Die beiden Neuerscheinungen, die im Hamburger Resonanzraum ihre Uraufführung hatten, stehen in ihrer Art und Diversität stellvertretend für die musikalische Note des Labels. In „ÜberBach“ wagt sich der junge Komponist Arash Safaian mit neun Stücken in heikle Gefilde: Kompositionen über Themen von Johann Sebastian Bach hat er geschrieben, mit dem Anspruch „Bach in seiner „natürlichsten Art und Weise – wie er heute klingen würde“ darzustellen. Der junge Nachwuchskomponist wählt barocke Choralstücke, Orchesterwerke und Klaviermusik aus, die er rekomponiert und durch neue Arrangements verändert. Herausgekommen sind fünf Konzerte für Klavier, Vibraphon, Synthesizer und Kammerorchester, die eher an Filmmusik erinnern, um dann doch wieder zu Bachs ursprünglichen klaren Themen zurückzufinden. An der Schnittstelle von Barock und Clubmusik bildet der musikalische Diskurs von alter und moderner Musik einen interessanten Spannungsbogen.

Auch Sven Helbig ist mit seiner Chormusik für das 21. Jahrhundert bei den „Neuen Meistern“ zu verorten. Mit seinem ersten Projekt, den „Pocket Symphonies“, bot der Komponist 2013 einen Lösungsvorschlag zu einem häufig diskutierten Problem der Klassik-Industrie: Sinfonien sind komplexe Werke und sollten eigentlich als ganzes Werk gehört oder im Radio gespielt werden, damit die Zusammenhänge und der Werkcharakter erkennbar bleiben. In unserem kurzlebigen und schnellen Alltag hat dafür aber fast niemand mehr Zeit und Muße. Helbigs Lösung sind kleine Stücke, die für den Weg zum Bäcker oder in der U-Bahn gedacht sind, nur drei Minuten lang – endlich klassische Musik zu Ende hören können und nicht auf halber Bruckner-Sinfonie schon bei der Arbeit angekommen zu sein – „Klassik Radio“ als Kompositionskonzept. „I eat the sun and drink the rain“ ist die konsequente Weiterentwicklung dieser Idee. Auf seinem neuen Konzept-album mit dem Vocalconsort Berlin unter der Leitung von Kristjan Järvi existieren die Grenzen zwischen der klassischen Orchesterwelt, experimenteller Kunst und Popmusik nicht mehr. Minimalistische Drone-Music, volksliedhafte Stücke und feine harmonische Verwebungen tragen den Hörer durch zehn Stücke, in denen es programmatisch um menschliche Hoffnungen und Sehnsüchte in einer aus den Fugen geratenen Gegenwart geht.
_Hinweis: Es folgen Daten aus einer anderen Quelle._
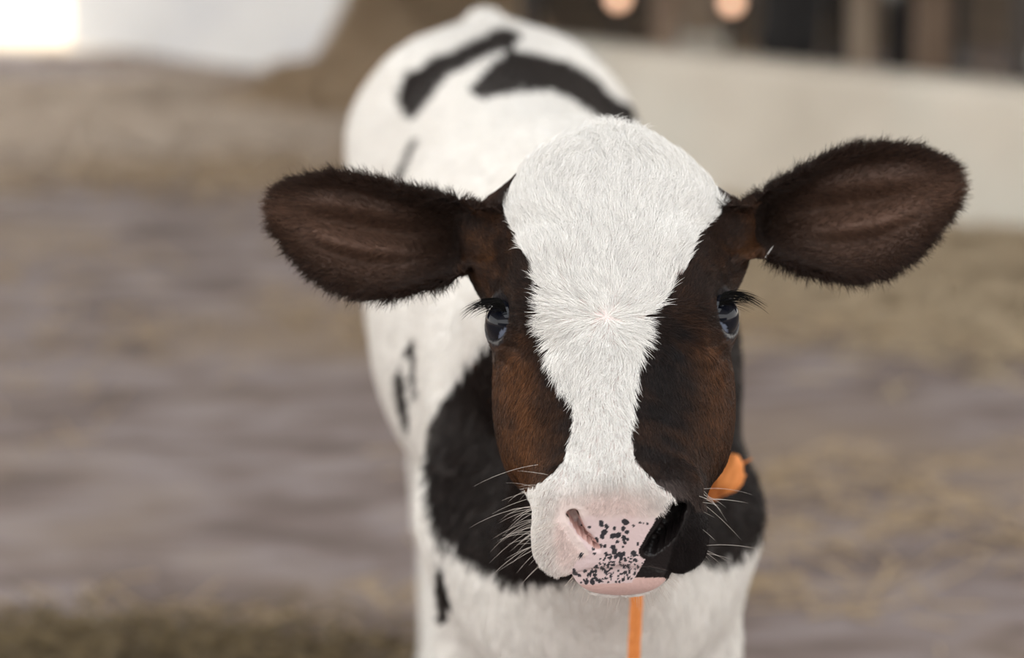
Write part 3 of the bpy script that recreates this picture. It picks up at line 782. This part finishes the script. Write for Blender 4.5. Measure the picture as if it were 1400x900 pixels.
# hooves
m_hoof = noise_mat('hoof_horn', [(.3, (.05,.04,.035)), (.7, (.12,.10,.08))], scale=30, rough=.5)
for cx, cy in ((.064-.075, 2.232), (.064+.075, 2.232), (-.022-.058, 2.987), (-.022+.058, 2.987)):
    for s in (-1, 1):
        V = []; ring = 14; lv = ((0, 1.0, 0), (.02, .95, .004), (.042, .80, .012), (.055, .62, .016))
        for z, r_, dy in lv:
            for k in range(ring):
                a = 2*math.pi*k/ring; V.append((cx + s*.0135 + math.cos(a)*.0145*r_, cy + dy + math.sin(a)*.031*r_ - (.006 if math.sin(a) < -.5 else 0)*r_, z))
        Fs = [(i*ring+k, i*ring+(k+1) % ring, (i+1)*ring+(k+1) % ring, (i+1)*ring+k) for i in range(3) for k in range(ring)]
        Fs += [tuple(range(ring))[::-1], tuple(range(3*ring, 4*ring))]
        meshobj('hoof', V, Fs, m_hoof, calf, smooth=True)
# tail switch
P = np.array([-.036, 3.22, .45]) + rng.normal(size=(1400, 3))*np.array([.007,.007,.03]); N = rng.normal(size=(1400, 3)); N[:, 2] *= .2; N /= np.linalg.norm(N, axis=1)[:, None]
tag(hair_obj('tail_switch', strands(P, N, np.tile([0., 0.02, -1.], (1400, 1))+N*.15, rng.uniform(.06, .15, 1400), .1, 5, .1), np.array([1,1,.9,.6,.1])*.0004, np.tile(WHITE*.9, (1400, 1)), m_fur, calf), kind='stuff')
print('calf done', time.time()-T0)

# ------------------------------------------------------------------ twine collar
m_tw = mat('orange_twine', (.72,.25,.06), .7); 
twine = tag(empty('twine_collar', (.07, 2.2, .5)), 'orange baling twine tied round the calf\'s neck with a knotted tuft', 'collar')
def strand_pts(pts, n=60):
    pts = np.array(pts, float); t = np.linspace(0, len(pts)-1, n); out = np.zeros((n, 3))
    for a in range(3): out[:, a] = np.interp(t, range(len(pts)), pts[:, a])
    k = np.hanning(7); k /= k.sum()
    for a in range(3): out[:, a] = np.convolve(np.pad(out[:, a], 3, mode='edge'), k, 'valid')
    return out
def surf(p, off=.004, it=10):
    P1 = np.array(p, np.float32)[None]
    for _ in range(it):
        d_ = calf_sdf(P1)-off; g_ = grad(calf_sdf, P1); P1 = P1 - (d_[:, None]*g_/np.maximum((g_**2).sum(1), .3)[:, None]).clip(-.02, .02)
    return P1[0].astype(float)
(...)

Das Label „Neue Meister“ versucht mit seinen Publikationen progressive Wege zu gehen, um aus der Schnittmenge von Elektronik, Klassik und populärer Musik einen ganz neuen Markt, auch neben den Konzerthäusern, zu generieren und lässt dabei nie eine gewisse Lockerheit und freche Attitüde vermissen. Ob sich die Risikobereitschaft auszahlt und das ein oder andere Experiment auch in Zukunft gelingt, bleibt abzuwarten.